Durante un convegno di studio per gesuiti sugli Esercizi spirituali nel 1987, padre Gioia presenta una relazione sulla storia degli Esercizi negli inizi e nei primi decenni della Compagnia. Riferisce tra l’altro una bella testimonianza su Ignazio attribuita a Filippo Neri (suo grande amico, benché tanto diversi): «Ignazio ha insegnato la teologia del cuore” [4].
La teologia del cuore non è quella speculativa sulle verità della nostra fede, ma quella di un uomo istruito da Dio che dalla propria esperienza ha imparato come il Signore lavora nel cuore dell’uomo, come si fa a distinguere la sua Voce da altre voci che risuonano nel nostro intimo, come si fa a scoprire ciò che è più gradito a Dio e a fare le scelte giuste nella propria vita.
Si tratta di una sapienza spirituale pratica che solo il Signore può comunicare, coinvolgendo affettivamente, purificando e orientando le risorse naturali della persona a servizio del Regno.
Padre Gioia ha imparato Questo stile da Ignazio e come maestro e formatore l’ha vissuto nelle relazioni personali, nella conduzione delle comunità, nei suoi scritti sulla spiritualità ignaziana e sulla storia della Compagnia di Gesù.
Bibliografia
Scritti di S. Ignazio, UTET, Torino 1977.
Ignazio di Loyola e la Compagnia di Gesù, Ave, Roma 1991.
[1] “La grazia vocazionale in San Bernardino Realino.
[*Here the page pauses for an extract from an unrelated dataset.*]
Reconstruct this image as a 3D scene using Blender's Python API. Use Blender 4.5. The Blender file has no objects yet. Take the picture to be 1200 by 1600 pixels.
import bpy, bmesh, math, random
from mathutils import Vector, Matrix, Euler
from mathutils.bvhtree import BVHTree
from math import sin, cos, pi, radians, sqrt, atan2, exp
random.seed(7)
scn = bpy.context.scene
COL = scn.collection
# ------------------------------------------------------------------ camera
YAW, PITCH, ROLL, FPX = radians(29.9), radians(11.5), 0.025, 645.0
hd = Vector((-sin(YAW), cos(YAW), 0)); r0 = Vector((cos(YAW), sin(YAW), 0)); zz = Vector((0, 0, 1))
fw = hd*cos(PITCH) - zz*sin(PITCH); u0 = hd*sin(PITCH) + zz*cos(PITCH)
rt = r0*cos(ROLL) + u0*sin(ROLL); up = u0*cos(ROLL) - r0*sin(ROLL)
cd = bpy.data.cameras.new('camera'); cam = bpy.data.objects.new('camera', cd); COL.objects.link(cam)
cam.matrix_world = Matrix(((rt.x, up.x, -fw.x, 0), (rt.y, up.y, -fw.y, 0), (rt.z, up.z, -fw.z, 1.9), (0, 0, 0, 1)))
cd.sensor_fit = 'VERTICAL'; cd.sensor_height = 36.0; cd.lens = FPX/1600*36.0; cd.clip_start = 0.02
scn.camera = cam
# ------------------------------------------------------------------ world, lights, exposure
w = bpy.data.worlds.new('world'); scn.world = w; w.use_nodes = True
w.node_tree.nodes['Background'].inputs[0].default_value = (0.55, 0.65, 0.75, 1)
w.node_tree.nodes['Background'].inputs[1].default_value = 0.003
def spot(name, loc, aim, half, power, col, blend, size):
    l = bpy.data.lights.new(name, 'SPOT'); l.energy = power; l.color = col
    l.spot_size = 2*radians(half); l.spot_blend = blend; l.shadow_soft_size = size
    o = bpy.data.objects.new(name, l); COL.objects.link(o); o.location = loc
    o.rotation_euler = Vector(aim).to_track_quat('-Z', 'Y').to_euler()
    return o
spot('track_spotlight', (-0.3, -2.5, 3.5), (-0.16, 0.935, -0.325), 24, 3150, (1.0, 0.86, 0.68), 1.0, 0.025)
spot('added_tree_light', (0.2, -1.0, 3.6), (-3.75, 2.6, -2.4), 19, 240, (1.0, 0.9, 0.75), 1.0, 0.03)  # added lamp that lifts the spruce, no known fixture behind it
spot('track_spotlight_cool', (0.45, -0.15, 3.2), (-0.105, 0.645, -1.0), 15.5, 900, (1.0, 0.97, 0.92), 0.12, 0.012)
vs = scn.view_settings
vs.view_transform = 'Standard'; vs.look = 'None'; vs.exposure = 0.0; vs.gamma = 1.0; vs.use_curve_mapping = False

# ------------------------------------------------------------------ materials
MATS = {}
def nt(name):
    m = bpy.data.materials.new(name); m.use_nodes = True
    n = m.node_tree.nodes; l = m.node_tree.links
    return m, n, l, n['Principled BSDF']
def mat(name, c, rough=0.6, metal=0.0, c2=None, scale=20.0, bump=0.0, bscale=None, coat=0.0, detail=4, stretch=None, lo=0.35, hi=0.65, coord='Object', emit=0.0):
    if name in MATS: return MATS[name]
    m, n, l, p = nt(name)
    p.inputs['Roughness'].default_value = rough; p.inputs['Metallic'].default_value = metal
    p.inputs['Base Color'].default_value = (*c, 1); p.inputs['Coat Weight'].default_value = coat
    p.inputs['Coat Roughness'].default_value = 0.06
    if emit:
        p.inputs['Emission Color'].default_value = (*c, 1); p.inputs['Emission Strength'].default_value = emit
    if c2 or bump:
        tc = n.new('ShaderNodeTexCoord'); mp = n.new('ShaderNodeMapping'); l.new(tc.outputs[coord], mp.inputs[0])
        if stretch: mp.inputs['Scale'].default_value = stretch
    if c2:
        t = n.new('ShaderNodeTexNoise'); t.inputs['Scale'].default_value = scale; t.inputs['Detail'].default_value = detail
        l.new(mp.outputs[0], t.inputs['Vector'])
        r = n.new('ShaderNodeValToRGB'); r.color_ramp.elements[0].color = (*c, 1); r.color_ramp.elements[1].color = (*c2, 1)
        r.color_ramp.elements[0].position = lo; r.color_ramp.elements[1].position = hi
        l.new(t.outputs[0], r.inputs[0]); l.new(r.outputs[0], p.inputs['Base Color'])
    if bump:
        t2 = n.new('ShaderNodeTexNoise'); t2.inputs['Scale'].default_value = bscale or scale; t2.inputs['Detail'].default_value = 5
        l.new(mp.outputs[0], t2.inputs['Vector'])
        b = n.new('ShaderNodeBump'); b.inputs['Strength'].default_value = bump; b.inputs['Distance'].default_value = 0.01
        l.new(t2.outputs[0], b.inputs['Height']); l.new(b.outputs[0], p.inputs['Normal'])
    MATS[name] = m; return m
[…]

Un contributo allo studio del problema delle correlazioni tra grazia e natura”. Segue pubblicazione in “Excerpta ex dissertatione ad lauream in Facultate Teologica Pontificiae Universitatis Gregorianae”, Roma 1970, pp. XXVIII + 101”.
[2] Dalla prefazione a “Gli scritti di Ignazio di Loyola”, a cura di Mario Gioia, UTET, Torino 1977.
[3] Cf. “Gli scritti di Ignazio di Loyola”, op. cit., pp. 205-243.
[4] Cf. intervento di Mario Gioia SJ in “Appunti di spiritualità” 20 (1988) 17.